Item 17. Other deductions required by APRA
No items will generally be included in this field. Items will generally only be disclosed in this line where APRA has specifically requested or directed the reporting insurer to deduct a specific item from Tier 1 capital.
Item 18. Total Deductions from Tier 1 capital
Represents the total of items 14 to 17
Item 19. Adjusted Total Tier 1 capital
This figure is automatically calculated and represents Item “13 Total Tier 1 capital” less item 18.
Tier 2 Capital
Items 20 – 41
Prior approval from APRA is required before an insurer is able to include instruments covered by these items in this form in its Tier 2 capital.
Tier 2 capital is limited to a maximum of 100% of an insurers eligible Tier 1 capital (net of deductions) and is divided into Upper Tier 2 and Lower Tier 2 capital.
A capital instrument is not eligible for inclusion in Tier 2 capital to the extent that its inclusion will result in the aggregate amount of eligible Lower Tier 2 capital exceeding 50% of eligible Tier 1 capital (net of deductions).
Capital instruments with a limited life (i.e. Lower Tier 2 capital) must have an original maturity greater than 5 years. These instruments will also be subject to amortisation over the last four years of their life according to the schedule set out in paragraph 17 of GGN 110.1 Measurement of Capital Base and as reflected in the associated form for these instructions.
Item 20. Ineligible Tier 1 capital
This item refers to excess of items “10 Non-cumulative irredeemable preference shares” and item “11 Other innovative capital instruments” due to 20% cap on inclusion in Tier 1. The form will automatically include the excess in this field.
Item 21. Other Tier 2 capital approved by APRA
No items will generally be included in this field. Items will generally only be disclosed in this line where APRA has specifically requested or directed the reporting insurer.
Item 26. Total Upper Tier 2 Capital
Represents the total of items 20 – 25
Item 42. Total Lower Tier 2 Capital
Represents the total of items 27 – 41 Total lower Tier 2 capital must not exceed 50% of Total Adjusted Tier 1 capital. This limit is automatically calculated by the form and will notify where it has been breached.
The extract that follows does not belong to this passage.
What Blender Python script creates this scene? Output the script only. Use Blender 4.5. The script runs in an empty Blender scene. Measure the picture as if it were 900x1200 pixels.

Item 43. Total Tier 2 Capital
Represents the total of items “26 Total Upper Tier 2 Capital” and Item “42 Total Lower Tier 2 Capital”. Total Tier 2 capital must not exceed the amount of ‘Adjusted Total Tier 1 capital’. This limit is automatically calculated by the form and will notify where it has been breached.
Item 44. Total Capital Base
Represents the total of ‘Adjusted Total Tier 1 capital’ and Item “43 Total Tier 2 Capital”. This amount is used in the calculation of the insurer’s minimum capital requirement.
Note: While a capital base is calculated for the consolidated insurance group, a MCR is not calculated for the consolidated insurance group at this stage.